Saturday, June 18, 2005

Keep Pushing the Media on the Downing Street Memos

Our friend Arthur Maisel sent us this email yesterday (Friday):

Please call or e-mail the New York Times to complain about the placement of their article on page 13 today, with no mention of either Conyers or Congress (only "an anti-war group") in the headline. (212) 556-1234;

You might want to follow up on Arthur's suggestion. I decided to write to the paper's new Public Editor:

Dear Byron Calame,

I want to add my voice to the others I imagine you're hearing from to protest the very modest space and placement given by the Times to the ongoing story of the Downing Street memo, and in particular to the hearings being conducted by Representative Conyers.In my opinion, taking the nation to war on false pretenses and trumped-up intelligence is an impeachable offense, and the American media--including the Times--did a terrible job of covering this story while it was happening. Now, three years after the fact, efforts to expose the truth deserve better coverage than a story on the bottom of page A13 that also covered several other topics related to public opinion in Iraq.

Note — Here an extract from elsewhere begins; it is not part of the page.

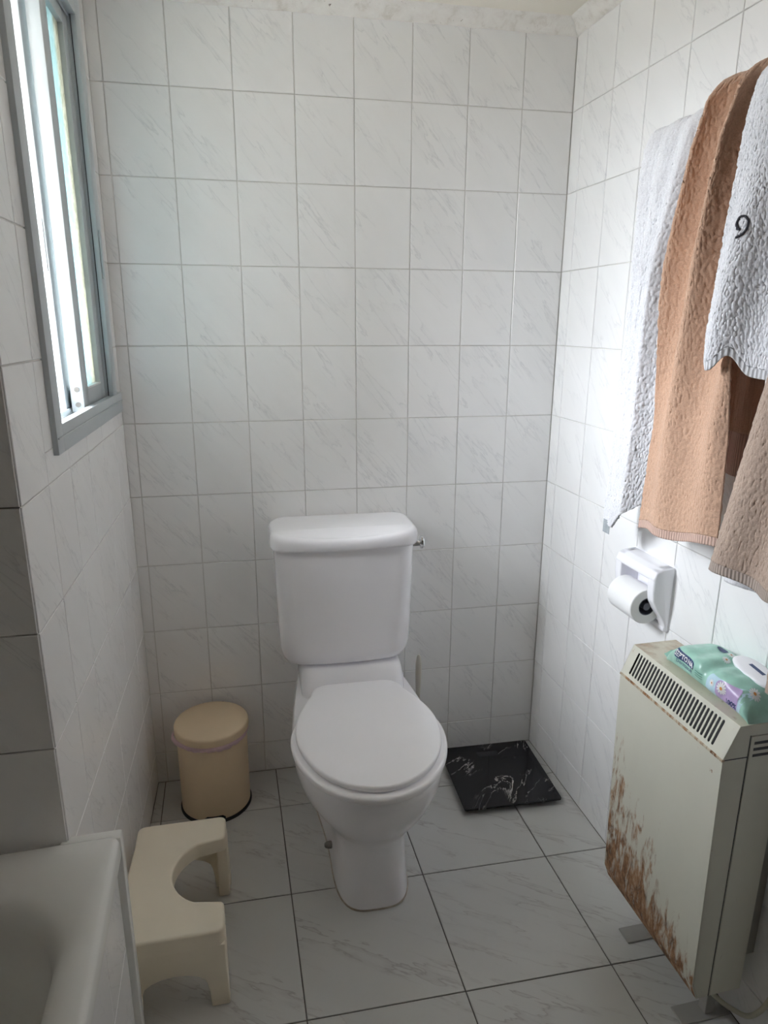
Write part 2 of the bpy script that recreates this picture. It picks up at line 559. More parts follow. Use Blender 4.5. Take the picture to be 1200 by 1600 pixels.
def rrect(cx, cy, hx, hy, r, z, n=6):
    pts = []
    for sx, sy, a0 in ((1, 1, 0), (-1, 1, 90), (-1, -1, 180), (1, -1, 270)):
        for k in range(n + 1):
            a = R(a0 + 90 * k / n)
            pts.append((cx + sx * (hx - r) + r * math.cos(a), cy + sy * (hy - r) + r * math.sin(a), z))
    return np.array(pts)

def text_geo(s, size, depth=0.0004, bold=0.0):
    cu = bpy.data.curves.new('lettering', 'FONT')
    cu.body = s
    cu.size = size
    cu.extrude = depth
    cu.offset = bold
    cu.align_x = 'CENTER'
    cu.align_y = 'CENTER'
    cu.resolution_u = 3
    o = bpy.data.objects.new('lettering', cu)
    COL.objects.link(o)
    dg = bpy.context.evaluated_depsgraph_get()
    me = bpy.data.meshes.new_from_object(o.evaluated_get(dg))
    V = np.array([v.co[:] for v in me.vertices])
    F = [tuple(p.vertices) for p in me.polygons]
    bpy.data.objects.remove(o); bpy.data.curves.remove(cu); bpy.data.meshes.remove(me)
    return V, F

# ------------------------------------------------------------------ tiled walls
TP = 0.0022      # how far a tile stands proud of the grout
_tile_cache = {}
def tile_mesh(w, h, mat, t=TP, c=0.0011):
    key = (round(w, 4), round(h, 4), mat.name)
    if key in _tile_cache: return _tile_cache[key]
    a, b = w / 2, h / 2
    V, F = [], []
    for (hx, hz, y) in ((a, b, 0.0), (a, b, -(t - c)), (a - c, b - c, -t)):
        V += [(-hx, y, -hz), (hx, y, -hz), (hx, y, hz), (-hx, y, hz)]
    for l in (0, 4):
        for j in range(4):
            k = (j + 1) % 4
            F.append((l + j, l + k, l + 4 + k, l + 4 + j))
    F.append((8, 9, 10, 11))
    me = mesh('wall_tile', V, F, mat, smooth=0)
    _tile_cache[key] = me
    return me

GAP = 0.0019
def lay_tiles(wall, us, vs_, mat, hole=None, g=GAP):
    """tiles between the joints us (along the wall) and vs_ (heights), in the wall's own frame"""
    us = sorted(us); vs_ = sorted(vs_)
    for i in range(len(us) - 1):
        for j in range(len(vs_) - 1):
            rects = [(us[i] + g / 2, us[i + 1] - g / 2, vs_[j] + g / 2, vs_[j + 1] - g / 2)]
            if hole:
                h0, h1, k0, k1 = hole
                a, b, c, d = rects[0]
                if a < h1 and b > h0 and c < k1 and d > k0:
                    rects = []
                    if c < k0: rects.append((a, b, c, k0))
                    if d > k1: rects.append((a, b, k1, d))
                    c2, d2 = max(c, k0), min(d, k1)
                    if a < h0: rects.append((a, h0, c2, d2))
                    if b > h1: rects.append((h1, b, c2, d2))
            for (a, b, c, d) in rects:
                if b - a < 0.006 or d - c < 0.006: continue
                o = link('wall_tile', tile_mesh(b - a, d - c, mat), wall, ((a + b) / 2, 0, (c + d) / 2),
                         (R(random.uniform(-.12, .12)), 0, R(random.uniform(-.12, .12))))
                o.location.y = -random.uniform(0, 0.0004)

ROWS = [1.9589 - 0.206 * k for k in range(10)]
ZLINES = [0.0] + ROWS[::-1] + [2.15]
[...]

I'd like to see the Times begin to play the kind of courageous role it played, along with the Washington Post, in the era of Vietnam, the Pentagon Papers, and Watergate.

Karl Weber

The coverage in the Times could be worse. According to this diary on Daily Kos by John Conyers himself, the story in the Washington Post was positively derisive, mocking the Democrats who conducted the hearings, cherry-picking quotations to make the participants sound extremist and unserious, and even making fun of the small, out-of-the-way meeting room, which was of course the only venue made available by the Republicans who run Congress.

By the way, those of us who were always skeptical about Bush's rush to war may be inclined to lend some credence to the excuse being made by many in the MSM for neglecting the Downing Street story--that it's old news because "everybody" knew that the administration was hell-bent on war.

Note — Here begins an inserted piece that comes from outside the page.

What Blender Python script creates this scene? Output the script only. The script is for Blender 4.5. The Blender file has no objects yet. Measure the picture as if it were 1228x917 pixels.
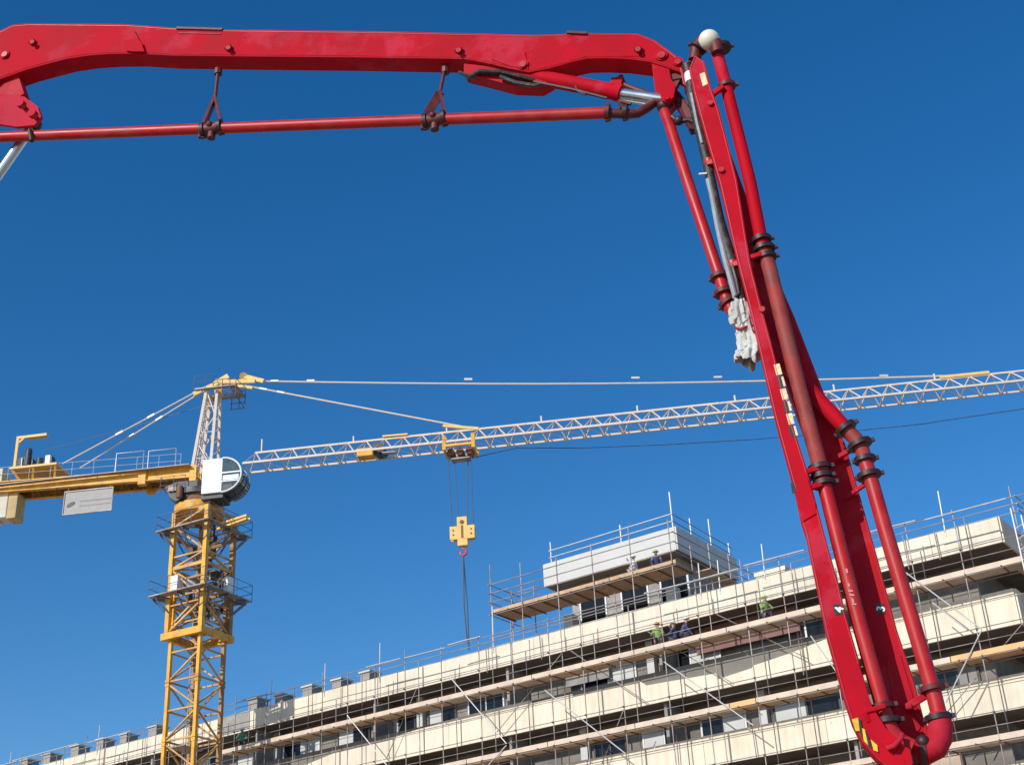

For some of us, it is old news; distrusting Bush, we suspected all along that he'd made up his mind to invade long before publicly announcing the decision. But it's simply false to assert that "everybody" or even a significant portion of the American public shared our perception. If you doubt that, check out Joe Conason's column in Salon citing numerous editorials and op-eds from WaPo and the Times which credulously repeated Bush's false assertions about diligently seeking an alternative to war.

If "everybody" knew that Bush was lying, "everybody" didn't include the editors of our two leading national papers--or else they knew but didn't see fit to share the information with their readers. Either way, it was a dismal episode in the history of American journalism.